Objective. This study evaluated the predictive performance of machine learning and deep learning models in estimating manual strength in men and women using anthropometric variables. Methods. Anthropometric and strength data were collected from 382 participants from the economically active population of Campeche, Mexico. Predictive models implemented included linear regression, random forest, AdaBoost, extreme gradient boosting, TabNet, TabPFN and a custom convolutional neural network. Their performance was assessed using the mean absolute error, mean squared error and explained variance score. Additionally, SHAP (SHapley Additive exPlanations) analysis was conducted to interpret feature importance across models.

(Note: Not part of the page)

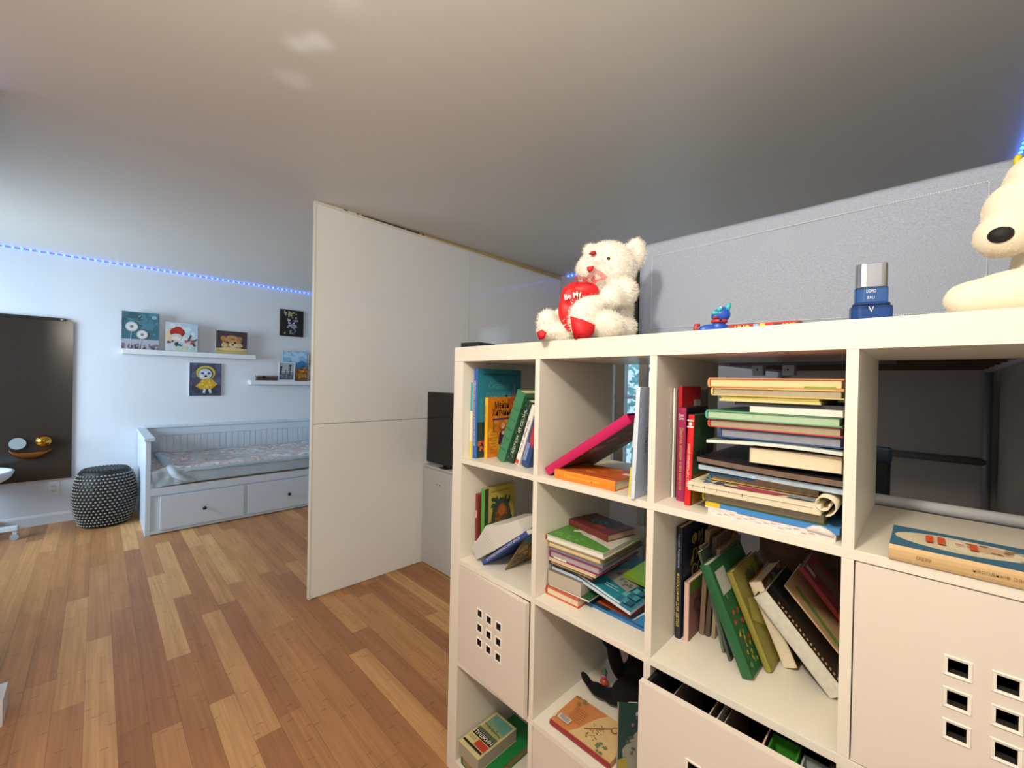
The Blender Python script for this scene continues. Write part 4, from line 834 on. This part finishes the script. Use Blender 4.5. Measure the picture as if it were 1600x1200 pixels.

Results. Deep learning models such as TabNet and TabPFN demonstrated superior prediction accuracy for torque strength, capturing complex non-linear interactions. Linear regression exhibited better generalization, particularly for grip strength prediction. SHAP analysis consistently identified palmar length and elbow-to-fingertip length as the most influential anthropometric predictors. Ensemble methods like random forest and AdaBoost performed well on training data but showed a tendency to overfit. Conclusions. Although advanced models enhanced performance in specific tasks, linear regression remained the most robust for generalization. Feature importance analysis confirmed the biomechanical relevance of the selected predictors. Future applications should balance model complexity with the need for interpretability, depending on ergonomic objectives.